Sehr geehrte Frau Dr. Bergmann,

bezüglich  Ihres gesendeten  Beitrages im WDR 5 am 21. 09. 2010 betreffs der Kampagne, „Das Schweigen brechen“.

Mit Interesse habe ich Ihren Beitrag im Radio verfolgt, bezüglich der Kampagne. Missbrauchsopfer sollen ermutigt werden, ihr Schweigen zu brechen. Gespannt hörte ich  zu und musste mal wieder schmerzhaft feststellen: “ Ich habe wohl mein Schweigen an der falschen Stelle gebrochen!“
Ich hatte den Mut, mein Schweigen zu brechen. Ich hatte den Mut mir Hilfe zu holen. Ich besaß die Naivität und den Glauben, dass mir Hilfe gegeben wird, damit meine Kinder nicht unter meinen psychischen Folgeerkrankungen/ Auswirkungen des Missbrauchs und Misshandlungen leiden müssen. Dies tat ich aus Verantwortung meinen Kindern gegenüber heraus. Dann geriet ich, nachdem ich mühsam Vertrauen gelernt hatte doch einmal  in falsche Hände. Jetzt bin ich öffentlich, aktenkundig psychiatrisiert.

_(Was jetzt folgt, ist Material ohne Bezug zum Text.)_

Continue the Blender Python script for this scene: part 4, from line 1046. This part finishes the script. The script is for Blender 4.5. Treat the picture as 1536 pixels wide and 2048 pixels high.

Das hat mir mein MUT eingebracht!? Unter folgendem Link befinden sich die bitteren Konsequenzen meines gebrochenen Schweigens! http://netzwerkb.org/2010/09/19/es-wird-zeit/
Der nächste Link beinhaltet das noch anhaltende Schweigen meiner Tochter, die nachdem was ihr widerfahren ist, noch nicht in der Lage ist, ihr Schweigen zu brechen, denn die grenzüberschreitenden Verletzungen durch den sexuellen Missbrauch an ihr durch einen Mitschüler, und der Umgang der verantwortlichen Lehrer der Schule, halten sie bis zum heutigen Tage noch in „Schweigen“.
Ich als Mutter und selbst Betroffene sehe und fühle ihr Leiden, ihren Schmerz, ihre Ohnmacht und die Konsequenzen für ihr Leben. http://netzwerkb.org/2010/09/25/im-namen-meiner-tochter/

Als Betroffene möchte ich Sie und die Angehörigen des runden Tisches dafür sensibilisieren, was mit Betroffenen geschehen kann, wenn sie ihr Schweigen brechen und in „falsche Hände“ geraten.
Aus tiefster Überzeugung unterstütze ich das „ gebrochene Schweigen Herrn Norbert Denefs“, der sich mit dem Verein NetzwerkB für die Abschaffung der Verjährungsfristen einsetzt. Es wird Zeit, dass Täter und Mitverantwortliche zur Rechenschaft gezogen werden. Es wird Zeit, dass Betroffene in ihrem ganzen Ausmaß gehört und entschädigt werden für ihr Leiden, welches ein Leben lang andauert.
Wir Betroffene alleine fühlen den Schmerz ein Leben lang, denn wir haben ihn ausgehalten und halten und müssen ihn ein Leben lang aushalten, denn die Seele vergisst nichts!
Wir Betroffene haben aufgrund der an uns begangenen Verbrechen mit schweren Folgeerkrankungen zu leben, die unsere Lebensqualität beeinflussen.

Wir Betroffene, und ich schließe mich aus Überzeugung an, haben ein Recht auf Beteiligung am runden Tisch, denn wir haben es erlebt!